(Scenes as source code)
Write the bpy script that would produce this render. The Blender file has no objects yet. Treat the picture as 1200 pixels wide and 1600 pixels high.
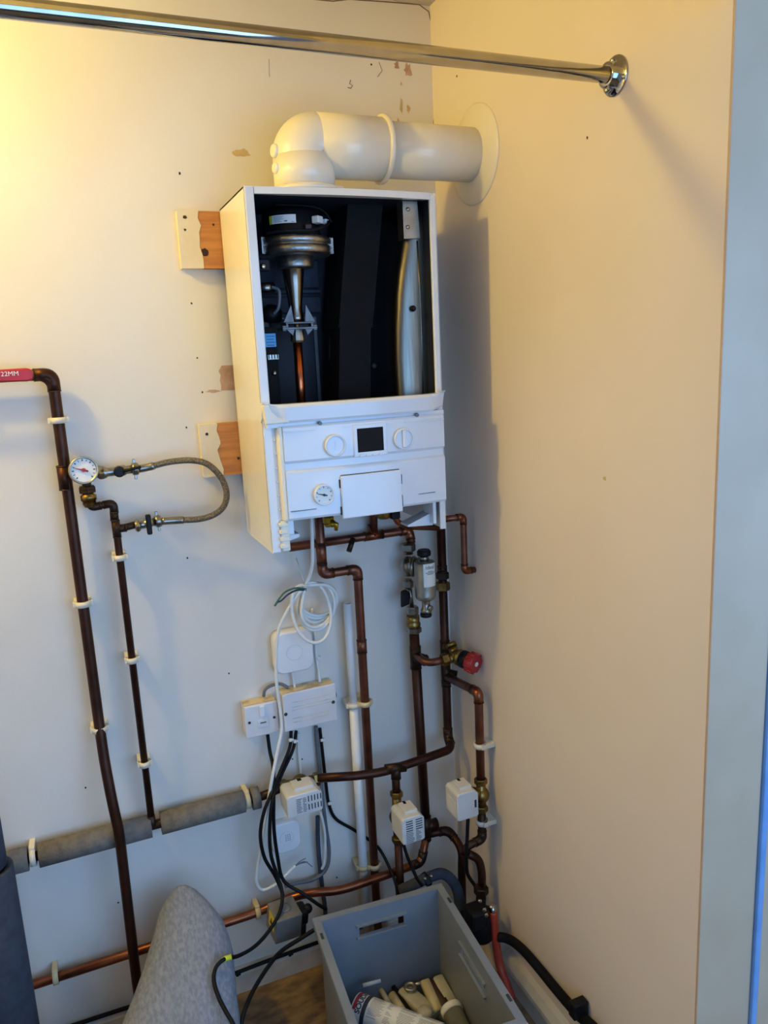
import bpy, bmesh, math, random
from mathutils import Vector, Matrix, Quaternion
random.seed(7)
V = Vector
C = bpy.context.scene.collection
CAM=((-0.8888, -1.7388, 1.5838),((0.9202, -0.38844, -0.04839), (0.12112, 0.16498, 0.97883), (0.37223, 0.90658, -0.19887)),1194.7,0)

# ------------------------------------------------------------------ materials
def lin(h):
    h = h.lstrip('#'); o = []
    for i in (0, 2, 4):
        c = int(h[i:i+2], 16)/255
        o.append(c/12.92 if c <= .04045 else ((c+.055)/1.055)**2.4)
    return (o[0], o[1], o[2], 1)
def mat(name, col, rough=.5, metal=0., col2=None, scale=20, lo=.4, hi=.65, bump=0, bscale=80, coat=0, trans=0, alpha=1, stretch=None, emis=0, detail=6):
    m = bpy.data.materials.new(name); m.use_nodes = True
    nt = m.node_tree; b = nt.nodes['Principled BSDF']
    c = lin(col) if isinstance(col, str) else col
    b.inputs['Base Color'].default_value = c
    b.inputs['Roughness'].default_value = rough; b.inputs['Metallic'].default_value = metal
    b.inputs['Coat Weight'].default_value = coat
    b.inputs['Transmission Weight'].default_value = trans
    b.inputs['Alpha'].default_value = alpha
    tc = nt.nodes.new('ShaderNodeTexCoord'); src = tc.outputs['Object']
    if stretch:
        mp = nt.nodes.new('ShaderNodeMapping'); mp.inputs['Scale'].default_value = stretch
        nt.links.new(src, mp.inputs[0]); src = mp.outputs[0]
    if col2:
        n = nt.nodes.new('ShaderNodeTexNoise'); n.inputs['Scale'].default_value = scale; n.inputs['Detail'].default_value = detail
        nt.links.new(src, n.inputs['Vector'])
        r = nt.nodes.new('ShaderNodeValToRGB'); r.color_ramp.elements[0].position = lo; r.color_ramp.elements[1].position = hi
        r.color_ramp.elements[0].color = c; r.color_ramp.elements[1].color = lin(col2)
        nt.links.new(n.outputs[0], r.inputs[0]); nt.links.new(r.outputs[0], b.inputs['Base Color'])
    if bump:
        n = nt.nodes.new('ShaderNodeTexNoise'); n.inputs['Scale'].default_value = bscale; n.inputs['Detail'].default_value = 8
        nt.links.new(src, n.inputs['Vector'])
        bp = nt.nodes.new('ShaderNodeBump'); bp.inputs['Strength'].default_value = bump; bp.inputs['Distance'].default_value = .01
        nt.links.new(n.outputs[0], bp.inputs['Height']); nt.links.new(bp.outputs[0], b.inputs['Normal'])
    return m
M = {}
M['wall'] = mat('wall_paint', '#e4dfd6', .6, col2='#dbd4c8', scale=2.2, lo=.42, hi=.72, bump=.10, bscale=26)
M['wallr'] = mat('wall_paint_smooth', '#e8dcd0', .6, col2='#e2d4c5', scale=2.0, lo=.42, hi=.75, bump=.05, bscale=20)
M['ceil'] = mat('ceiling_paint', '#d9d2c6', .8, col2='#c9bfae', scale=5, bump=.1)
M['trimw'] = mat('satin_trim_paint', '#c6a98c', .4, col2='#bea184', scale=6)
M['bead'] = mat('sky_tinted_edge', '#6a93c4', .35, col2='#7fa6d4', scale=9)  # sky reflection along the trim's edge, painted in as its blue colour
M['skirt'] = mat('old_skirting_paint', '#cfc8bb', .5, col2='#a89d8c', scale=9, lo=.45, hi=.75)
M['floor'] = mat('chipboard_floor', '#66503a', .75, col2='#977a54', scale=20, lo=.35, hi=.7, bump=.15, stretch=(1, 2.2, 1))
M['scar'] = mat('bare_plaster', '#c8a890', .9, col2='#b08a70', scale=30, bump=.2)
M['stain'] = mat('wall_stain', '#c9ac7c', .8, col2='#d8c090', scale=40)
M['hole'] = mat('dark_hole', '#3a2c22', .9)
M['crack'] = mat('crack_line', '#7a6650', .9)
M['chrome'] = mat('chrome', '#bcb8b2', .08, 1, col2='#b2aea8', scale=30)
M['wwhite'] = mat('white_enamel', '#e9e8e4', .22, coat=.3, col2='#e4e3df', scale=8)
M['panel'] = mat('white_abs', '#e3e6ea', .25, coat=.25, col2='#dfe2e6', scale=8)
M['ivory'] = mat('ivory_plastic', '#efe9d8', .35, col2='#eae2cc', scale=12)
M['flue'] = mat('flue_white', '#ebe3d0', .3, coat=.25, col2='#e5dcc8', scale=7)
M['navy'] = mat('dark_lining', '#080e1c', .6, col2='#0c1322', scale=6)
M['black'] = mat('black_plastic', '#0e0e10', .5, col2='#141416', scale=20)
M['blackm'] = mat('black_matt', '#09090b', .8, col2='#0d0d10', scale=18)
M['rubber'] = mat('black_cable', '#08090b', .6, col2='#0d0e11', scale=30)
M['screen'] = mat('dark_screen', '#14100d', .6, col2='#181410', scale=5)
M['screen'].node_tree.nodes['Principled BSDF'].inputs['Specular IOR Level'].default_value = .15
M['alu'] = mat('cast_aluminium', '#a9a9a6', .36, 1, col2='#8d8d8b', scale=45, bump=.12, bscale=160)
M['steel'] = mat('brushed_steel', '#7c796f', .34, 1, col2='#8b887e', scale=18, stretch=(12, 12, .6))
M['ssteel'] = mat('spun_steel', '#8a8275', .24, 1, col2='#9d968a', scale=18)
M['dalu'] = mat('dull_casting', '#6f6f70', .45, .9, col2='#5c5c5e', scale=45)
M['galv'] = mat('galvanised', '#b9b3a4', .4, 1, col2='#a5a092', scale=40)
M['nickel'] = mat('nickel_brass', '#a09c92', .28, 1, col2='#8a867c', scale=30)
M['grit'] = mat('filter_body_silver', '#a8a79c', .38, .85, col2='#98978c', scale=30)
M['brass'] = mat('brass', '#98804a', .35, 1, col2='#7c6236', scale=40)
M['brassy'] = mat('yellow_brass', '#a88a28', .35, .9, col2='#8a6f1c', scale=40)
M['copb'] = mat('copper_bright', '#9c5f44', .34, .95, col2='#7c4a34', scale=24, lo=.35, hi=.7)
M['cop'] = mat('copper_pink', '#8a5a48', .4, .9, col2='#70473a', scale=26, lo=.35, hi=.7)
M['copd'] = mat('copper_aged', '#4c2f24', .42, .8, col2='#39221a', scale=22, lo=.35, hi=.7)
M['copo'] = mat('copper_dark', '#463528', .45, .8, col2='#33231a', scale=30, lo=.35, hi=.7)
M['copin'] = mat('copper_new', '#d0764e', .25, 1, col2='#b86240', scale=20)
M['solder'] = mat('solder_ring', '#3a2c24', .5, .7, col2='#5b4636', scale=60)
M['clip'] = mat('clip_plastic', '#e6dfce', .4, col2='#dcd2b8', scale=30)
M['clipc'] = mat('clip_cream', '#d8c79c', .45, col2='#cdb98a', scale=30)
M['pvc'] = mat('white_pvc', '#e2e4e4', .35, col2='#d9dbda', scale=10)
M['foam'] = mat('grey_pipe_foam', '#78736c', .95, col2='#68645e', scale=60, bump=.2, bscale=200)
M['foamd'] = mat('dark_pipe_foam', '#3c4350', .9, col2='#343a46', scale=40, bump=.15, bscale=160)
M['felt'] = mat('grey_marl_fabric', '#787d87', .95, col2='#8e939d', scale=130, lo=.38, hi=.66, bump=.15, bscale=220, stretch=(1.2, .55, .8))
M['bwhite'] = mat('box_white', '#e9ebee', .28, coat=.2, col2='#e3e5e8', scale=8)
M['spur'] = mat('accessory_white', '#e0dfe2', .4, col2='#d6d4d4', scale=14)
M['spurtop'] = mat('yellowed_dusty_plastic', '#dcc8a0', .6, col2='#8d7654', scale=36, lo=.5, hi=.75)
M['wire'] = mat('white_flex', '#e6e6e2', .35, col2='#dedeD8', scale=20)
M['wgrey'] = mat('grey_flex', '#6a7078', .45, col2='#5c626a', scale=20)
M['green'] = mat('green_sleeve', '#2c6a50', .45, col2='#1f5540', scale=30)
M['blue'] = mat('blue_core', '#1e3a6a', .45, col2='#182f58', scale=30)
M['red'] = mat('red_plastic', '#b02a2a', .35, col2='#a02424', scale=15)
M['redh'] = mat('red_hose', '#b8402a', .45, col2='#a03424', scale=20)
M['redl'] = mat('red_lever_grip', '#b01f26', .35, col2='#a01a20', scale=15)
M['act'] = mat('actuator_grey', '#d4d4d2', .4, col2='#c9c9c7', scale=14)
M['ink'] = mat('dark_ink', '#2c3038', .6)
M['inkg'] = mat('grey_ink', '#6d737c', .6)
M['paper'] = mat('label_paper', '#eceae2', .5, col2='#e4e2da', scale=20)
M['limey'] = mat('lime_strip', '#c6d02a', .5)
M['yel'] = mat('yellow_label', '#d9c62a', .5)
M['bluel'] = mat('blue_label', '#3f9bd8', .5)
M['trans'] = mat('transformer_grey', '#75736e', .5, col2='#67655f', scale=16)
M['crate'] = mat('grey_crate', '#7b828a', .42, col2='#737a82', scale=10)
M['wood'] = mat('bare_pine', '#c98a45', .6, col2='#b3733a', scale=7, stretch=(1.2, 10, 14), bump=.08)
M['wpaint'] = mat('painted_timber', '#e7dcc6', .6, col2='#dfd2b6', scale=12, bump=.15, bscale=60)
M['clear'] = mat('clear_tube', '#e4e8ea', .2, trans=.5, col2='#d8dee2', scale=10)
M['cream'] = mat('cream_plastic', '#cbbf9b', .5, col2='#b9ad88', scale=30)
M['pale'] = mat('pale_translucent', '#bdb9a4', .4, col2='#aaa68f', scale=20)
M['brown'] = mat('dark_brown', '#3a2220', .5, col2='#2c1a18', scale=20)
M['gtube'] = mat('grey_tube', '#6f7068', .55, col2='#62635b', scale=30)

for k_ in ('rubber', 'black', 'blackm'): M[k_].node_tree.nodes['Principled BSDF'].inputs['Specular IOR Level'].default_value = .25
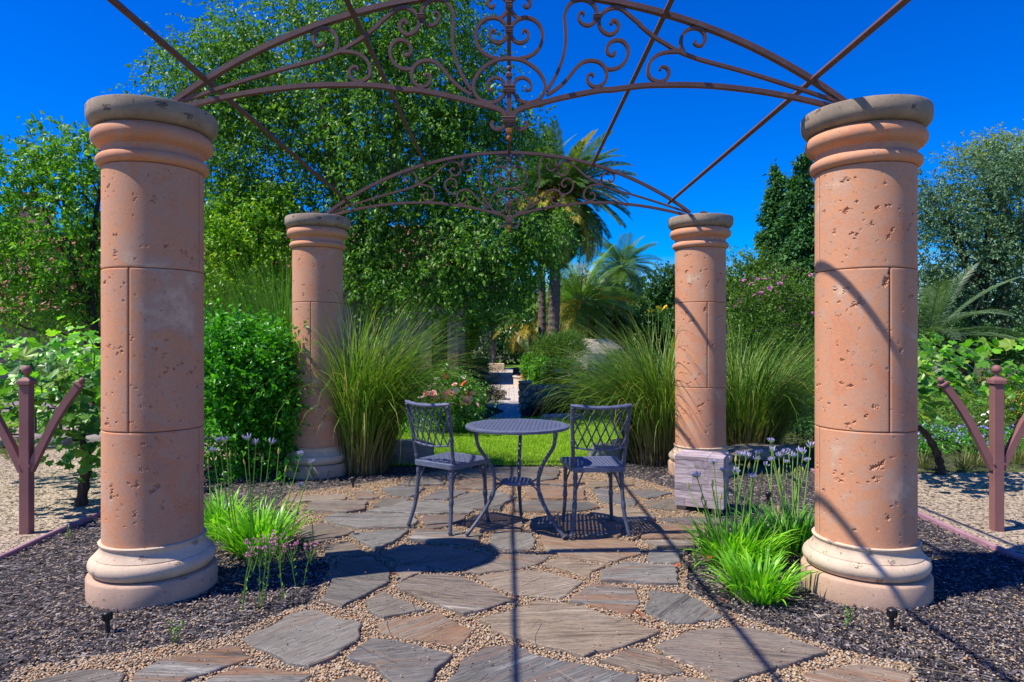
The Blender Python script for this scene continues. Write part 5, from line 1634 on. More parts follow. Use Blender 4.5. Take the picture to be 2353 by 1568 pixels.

Stated problem => The lines from the top of the data above through the one holding "(0.37223, 0.90658, -0.19887)),1194.7,0)" are to be repeated exactly, and only those, with no pictures.

Correct result =>
Write the bpy script that would produce this render. The Blender file has no objects yet. Treat the picture as 1200 pixels wide and 1600 pixels high.
import bpy, bmesh, math, random
from mathutils import Vector, Matrix, Quaternion
random.seed(7)
V = Vector
C = bpy.context.scene.collection
CAM=((-0.8888, -1.7388, 1.5838),((0.9202, -0.38844, -0.04839), (0.12112, 0.16498, 0.97883), (0.37223, 0.90658, -0.19887)),1194.7,0)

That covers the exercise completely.